The following article was received by email from Michael Key on 9th January 2013:-
The following strange coincidence may be of interest.
Alfred Snowden who is commemorated on the St Ive/Pensilva war memorial was the grand uncle of my wife Dawn Key, nee Peters.
Born in 1880 Alfred Snowden, a stonemason, was a son of John Thomas Snowden and Mary, nee Stephens who lived in Quarry Road, Pensilva. In 1916 at the age of 36 he joined the 10th Battalion of the Duke of Cornwall's Light Infantry. This was a service battalion known as the Cornwall Pioneers having been formed at Truro on 29th March 1916. On 20th June 1916 the battalion landed at Le Havre and was attached to the 2nd Division.

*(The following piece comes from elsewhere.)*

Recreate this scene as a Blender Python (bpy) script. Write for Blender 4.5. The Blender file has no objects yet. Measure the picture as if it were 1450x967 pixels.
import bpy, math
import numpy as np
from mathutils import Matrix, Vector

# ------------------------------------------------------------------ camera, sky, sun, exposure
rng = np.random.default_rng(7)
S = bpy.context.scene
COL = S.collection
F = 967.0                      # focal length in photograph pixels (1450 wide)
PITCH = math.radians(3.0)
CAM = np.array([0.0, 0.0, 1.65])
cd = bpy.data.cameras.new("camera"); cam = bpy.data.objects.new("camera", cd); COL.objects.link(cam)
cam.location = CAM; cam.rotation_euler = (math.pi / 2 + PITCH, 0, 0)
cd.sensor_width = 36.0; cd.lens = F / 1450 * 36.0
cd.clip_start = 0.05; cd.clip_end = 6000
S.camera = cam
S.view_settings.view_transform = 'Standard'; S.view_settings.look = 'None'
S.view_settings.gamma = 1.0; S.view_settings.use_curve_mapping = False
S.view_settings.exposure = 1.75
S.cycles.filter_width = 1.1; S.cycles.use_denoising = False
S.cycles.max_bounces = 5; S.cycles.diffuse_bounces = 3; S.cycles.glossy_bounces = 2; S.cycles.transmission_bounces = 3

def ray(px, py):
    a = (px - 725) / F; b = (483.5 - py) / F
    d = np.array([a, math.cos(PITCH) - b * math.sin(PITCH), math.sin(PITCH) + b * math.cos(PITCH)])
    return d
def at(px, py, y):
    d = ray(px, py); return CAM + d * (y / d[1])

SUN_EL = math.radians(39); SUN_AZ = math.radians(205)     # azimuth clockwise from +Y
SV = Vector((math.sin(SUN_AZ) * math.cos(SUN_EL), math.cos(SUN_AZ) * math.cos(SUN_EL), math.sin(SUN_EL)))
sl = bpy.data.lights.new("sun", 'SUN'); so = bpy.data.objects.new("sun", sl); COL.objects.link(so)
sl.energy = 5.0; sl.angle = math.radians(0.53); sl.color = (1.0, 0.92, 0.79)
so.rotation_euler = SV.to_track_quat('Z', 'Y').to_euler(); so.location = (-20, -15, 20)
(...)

Just before the Germans' spring offensive in 1918, Alfred was killed on 15th February. The battalion war diary does not contain the circumstances of his death but from what is recorded we may deduce that he was one of three other ranks killed during an air-raid on their position at Equancourt. Alfred is buried at Manacourt in the Rocquigny-Equnacourt Road British cemetery.
Lance Corporal Percy Albert Key who was born in Tottenham in north London in 1893 was my grand uncle. He is believed to have been a traction engine driver in Huntingdon when he enlisted in the 4th Battalion of the Bedfordshire Regiment.
By 1916 the regiment was part of the 190th Brigade and saw action at Beaumont Hammell.
On 13th March 1918 Percy's battalion was near Ribecourt-la-Tour, on the front line, when they were heavily shelled with mustard gas by the German army. Five officers and 264 other ranks were evacuated suffering the effects of the gas. Percy was taken to a clearing station at Ytres where he died the following day, 14th March. He too is buried at Manacourt in the Rocquigny-Equnacourt Road, British cemetery; just four graves from Alfred Snowden.
So thirty five years before my wife and I met our uncles were joined in death and buried alongside each other. Indeed a strange coincidence.